Your answer should consist only of the lines below from the one with "mb.quad((x0 - e, YB + .16, z1), (x1" through the one with "doors], (), .14)", copied exactly.

········

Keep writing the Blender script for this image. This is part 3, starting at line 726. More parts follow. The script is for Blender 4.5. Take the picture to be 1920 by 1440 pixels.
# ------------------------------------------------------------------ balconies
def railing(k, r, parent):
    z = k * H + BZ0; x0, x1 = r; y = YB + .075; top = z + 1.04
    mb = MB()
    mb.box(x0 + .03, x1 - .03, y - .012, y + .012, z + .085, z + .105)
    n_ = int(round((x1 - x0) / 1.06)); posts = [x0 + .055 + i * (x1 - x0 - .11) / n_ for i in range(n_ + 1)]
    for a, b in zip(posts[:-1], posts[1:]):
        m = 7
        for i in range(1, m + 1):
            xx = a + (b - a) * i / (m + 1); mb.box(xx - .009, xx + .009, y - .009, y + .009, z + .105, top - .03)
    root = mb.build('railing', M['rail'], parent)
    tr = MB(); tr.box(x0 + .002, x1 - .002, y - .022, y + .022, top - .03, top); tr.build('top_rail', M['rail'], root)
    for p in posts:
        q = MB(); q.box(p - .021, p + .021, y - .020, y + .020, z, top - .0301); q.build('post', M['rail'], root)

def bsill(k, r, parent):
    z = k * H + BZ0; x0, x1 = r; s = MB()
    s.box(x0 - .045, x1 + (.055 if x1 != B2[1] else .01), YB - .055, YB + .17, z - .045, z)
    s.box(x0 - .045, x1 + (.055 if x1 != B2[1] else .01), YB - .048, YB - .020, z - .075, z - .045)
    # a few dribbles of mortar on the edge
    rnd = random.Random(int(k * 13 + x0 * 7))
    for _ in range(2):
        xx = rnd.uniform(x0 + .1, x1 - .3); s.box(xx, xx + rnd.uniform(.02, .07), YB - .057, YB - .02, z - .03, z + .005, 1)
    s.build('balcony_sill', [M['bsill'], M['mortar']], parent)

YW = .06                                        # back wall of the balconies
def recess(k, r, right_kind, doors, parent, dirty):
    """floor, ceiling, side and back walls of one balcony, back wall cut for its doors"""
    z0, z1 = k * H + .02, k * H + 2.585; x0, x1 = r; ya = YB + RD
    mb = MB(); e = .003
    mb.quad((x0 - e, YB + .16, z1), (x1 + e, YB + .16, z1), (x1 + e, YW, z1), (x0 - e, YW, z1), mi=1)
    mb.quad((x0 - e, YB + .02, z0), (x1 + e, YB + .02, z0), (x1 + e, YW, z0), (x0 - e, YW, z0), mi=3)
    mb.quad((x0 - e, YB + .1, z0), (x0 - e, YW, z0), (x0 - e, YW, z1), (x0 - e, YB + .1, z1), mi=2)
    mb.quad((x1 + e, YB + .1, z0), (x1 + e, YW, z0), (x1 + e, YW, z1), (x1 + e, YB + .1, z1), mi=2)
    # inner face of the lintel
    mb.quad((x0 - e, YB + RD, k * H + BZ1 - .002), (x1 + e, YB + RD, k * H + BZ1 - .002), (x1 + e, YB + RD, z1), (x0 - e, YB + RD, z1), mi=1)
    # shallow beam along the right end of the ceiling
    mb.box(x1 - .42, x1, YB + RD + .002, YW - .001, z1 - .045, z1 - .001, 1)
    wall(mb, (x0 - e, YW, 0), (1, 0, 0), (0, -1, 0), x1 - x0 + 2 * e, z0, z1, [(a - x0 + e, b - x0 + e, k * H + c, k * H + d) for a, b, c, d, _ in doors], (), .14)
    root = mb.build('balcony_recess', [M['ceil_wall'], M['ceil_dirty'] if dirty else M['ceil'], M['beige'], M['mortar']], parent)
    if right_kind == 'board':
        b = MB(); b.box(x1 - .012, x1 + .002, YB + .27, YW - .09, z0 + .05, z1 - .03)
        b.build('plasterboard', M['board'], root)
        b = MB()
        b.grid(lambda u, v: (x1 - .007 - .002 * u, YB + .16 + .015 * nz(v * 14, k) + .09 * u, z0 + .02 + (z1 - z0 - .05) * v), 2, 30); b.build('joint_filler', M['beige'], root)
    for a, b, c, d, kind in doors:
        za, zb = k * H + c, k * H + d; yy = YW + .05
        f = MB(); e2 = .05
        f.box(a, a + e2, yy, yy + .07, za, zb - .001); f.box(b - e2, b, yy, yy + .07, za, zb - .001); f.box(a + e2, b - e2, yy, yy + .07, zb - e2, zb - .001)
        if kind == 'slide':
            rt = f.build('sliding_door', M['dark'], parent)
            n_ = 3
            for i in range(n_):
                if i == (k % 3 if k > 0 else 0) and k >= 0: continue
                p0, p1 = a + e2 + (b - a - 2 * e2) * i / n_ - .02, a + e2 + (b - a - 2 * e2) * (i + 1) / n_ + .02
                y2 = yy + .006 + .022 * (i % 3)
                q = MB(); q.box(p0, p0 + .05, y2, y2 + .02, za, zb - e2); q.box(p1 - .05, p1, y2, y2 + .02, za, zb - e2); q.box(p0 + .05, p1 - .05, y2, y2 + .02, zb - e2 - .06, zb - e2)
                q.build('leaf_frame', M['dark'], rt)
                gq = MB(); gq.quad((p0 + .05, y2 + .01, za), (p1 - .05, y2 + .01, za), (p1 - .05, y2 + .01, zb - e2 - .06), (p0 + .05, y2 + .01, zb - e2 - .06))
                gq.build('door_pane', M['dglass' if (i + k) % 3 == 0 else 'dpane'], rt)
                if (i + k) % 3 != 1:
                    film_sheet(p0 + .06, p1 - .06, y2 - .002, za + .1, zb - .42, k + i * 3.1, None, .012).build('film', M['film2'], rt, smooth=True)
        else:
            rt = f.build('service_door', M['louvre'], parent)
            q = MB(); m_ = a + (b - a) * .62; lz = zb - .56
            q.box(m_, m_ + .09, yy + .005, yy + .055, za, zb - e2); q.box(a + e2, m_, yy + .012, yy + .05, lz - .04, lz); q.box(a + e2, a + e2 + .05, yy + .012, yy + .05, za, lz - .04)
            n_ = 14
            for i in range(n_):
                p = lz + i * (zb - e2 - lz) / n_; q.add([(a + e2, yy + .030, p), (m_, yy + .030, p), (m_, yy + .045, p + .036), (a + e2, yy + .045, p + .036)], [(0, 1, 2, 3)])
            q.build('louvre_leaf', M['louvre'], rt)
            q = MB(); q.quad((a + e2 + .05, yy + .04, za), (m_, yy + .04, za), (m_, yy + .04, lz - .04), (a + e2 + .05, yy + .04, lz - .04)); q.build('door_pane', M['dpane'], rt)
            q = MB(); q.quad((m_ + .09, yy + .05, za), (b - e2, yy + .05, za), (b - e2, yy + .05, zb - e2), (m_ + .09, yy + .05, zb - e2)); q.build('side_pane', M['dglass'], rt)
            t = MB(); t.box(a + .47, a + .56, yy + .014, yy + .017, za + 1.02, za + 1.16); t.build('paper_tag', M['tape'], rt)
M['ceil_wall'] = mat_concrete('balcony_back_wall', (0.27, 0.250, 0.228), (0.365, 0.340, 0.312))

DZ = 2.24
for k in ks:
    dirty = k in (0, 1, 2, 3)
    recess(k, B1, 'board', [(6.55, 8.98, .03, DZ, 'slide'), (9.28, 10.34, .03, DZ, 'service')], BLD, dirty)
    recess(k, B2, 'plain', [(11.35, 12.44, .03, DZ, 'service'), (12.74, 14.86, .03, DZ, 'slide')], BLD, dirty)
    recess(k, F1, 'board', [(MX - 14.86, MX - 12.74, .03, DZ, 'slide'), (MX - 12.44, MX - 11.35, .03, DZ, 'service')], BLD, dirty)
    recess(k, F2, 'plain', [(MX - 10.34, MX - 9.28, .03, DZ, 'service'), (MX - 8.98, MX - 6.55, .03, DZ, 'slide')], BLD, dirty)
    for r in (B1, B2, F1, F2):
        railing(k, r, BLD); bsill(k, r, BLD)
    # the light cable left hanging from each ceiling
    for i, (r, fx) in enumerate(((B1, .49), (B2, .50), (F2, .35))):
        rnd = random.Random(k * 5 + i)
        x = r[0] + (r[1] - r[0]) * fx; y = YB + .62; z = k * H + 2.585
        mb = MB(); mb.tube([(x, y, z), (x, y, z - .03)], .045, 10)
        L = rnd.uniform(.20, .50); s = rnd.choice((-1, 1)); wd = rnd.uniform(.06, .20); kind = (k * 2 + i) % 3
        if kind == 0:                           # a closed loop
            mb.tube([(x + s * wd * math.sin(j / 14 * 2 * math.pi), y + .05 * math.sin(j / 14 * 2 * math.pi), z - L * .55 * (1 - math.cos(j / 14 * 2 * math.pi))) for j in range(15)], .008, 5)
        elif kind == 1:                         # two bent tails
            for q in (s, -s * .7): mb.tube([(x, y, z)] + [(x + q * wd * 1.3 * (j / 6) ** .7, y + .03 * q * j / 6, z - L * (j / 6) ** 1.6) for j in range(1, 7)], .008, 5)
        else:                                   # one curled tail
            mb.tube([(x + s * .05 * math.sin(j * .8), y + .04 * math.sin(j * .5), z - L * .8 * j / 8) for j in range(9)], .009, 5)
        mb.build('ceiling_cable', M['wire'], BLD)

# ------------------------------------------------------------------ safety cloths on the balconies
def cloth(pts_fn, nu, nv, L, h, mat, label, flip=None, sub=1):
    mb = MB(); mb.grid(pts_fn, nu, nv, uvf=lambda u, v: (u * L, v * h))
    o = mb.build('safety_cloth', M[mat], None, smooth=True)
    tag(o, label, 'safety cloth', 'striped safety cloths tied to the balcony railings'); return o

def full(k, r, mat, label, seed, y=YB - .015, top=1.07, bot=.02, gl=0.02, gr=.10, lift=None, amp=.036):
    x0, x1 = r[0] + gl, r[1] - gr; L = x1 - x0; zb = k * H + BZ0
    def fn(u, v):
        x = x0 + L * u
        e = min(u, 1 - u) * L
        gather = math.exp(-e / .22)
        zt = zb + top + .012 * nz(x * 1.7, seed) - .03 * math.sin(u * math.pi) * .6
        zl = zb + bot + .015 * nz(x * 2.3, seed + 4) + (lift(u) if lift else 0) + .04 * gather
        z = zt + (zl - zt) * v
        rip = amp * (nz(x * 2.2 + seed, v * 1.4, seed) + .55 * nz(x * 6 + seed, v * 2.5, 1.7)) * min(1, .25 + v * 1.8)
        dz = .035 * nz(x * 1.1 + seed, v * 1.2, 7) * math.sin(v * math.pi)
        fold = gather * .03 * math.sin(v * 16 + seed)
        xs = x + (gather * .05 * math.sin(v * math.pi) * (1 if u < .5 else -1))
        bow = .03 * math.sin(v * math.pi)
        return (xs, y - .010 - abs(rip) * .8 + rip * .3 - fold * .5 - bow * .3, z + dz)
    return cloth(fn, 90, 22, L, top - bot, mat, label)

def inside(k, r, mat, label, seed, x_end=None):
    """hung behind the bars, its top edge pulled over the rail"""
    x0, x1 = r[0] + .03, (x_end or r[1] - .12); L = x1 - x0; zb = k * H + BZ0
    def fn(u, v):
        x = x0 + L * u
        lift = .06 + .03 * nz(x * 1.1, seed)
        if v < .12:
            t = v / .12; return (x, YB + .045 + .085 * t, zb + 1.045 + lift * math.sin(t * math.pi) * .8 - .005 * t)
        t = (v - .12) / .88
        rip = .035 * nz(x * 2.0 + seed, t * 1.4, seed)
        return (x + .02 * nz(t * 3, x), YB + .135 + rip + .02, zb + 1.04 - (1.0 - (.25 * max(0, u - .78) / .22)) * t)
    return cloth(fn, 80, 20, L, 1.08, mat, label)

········

§ Problem solution:
    mb.quad((x0 - e, YB + .16, z1), (x1 + e, YB + .16, z1), (x1 + e, YW, z1), (x0 - e, YW, z1), mi=1)
    mb.quad((x0 - e, YB + .02, z0), (x1 + e, YB + .02, z0), (x1 + e, YW, z0), (x0 - e, YW, z0), mi=3)
    mb.quad((x0 - e, YB + .1, z0), (x0 - e, YW, z0), (x0 - e, YW, z1), (x0 - e, YB + .1, z1), mi=2)
    mb.quad((x1 + e, YB + .1, z0), (x1 + e, YW, z0), (x1 + e, YW, z1), (x1 + e, YB + .1, z1), mi=2)
    # inner face of the lintel
    mb.quad((x0 - e, YB + RD, k * H + BZ1 - .002), (x1 + e, YB + RD, k * H + BZ1 - .002), (x1 + e, YB + RD, z1), (x0 - e, YB + RD, z1), mi=1)
    # shallow beam along the right end of the ceiling
    mb.box(x1 - .42, x1, YB + RD + .002, YW - .001, z1 - .045, z1 - .001, 1)
    wall(mb, (x0 - e, YW, 0), (1, 0, 0), (0, -1, 0), x1 - x0 + 2 * e, z0, z1, [(a - x0 + e, b - x0 + e, k * H + c, k * H + d) for a, b, c, d, _ in doors], (), .14)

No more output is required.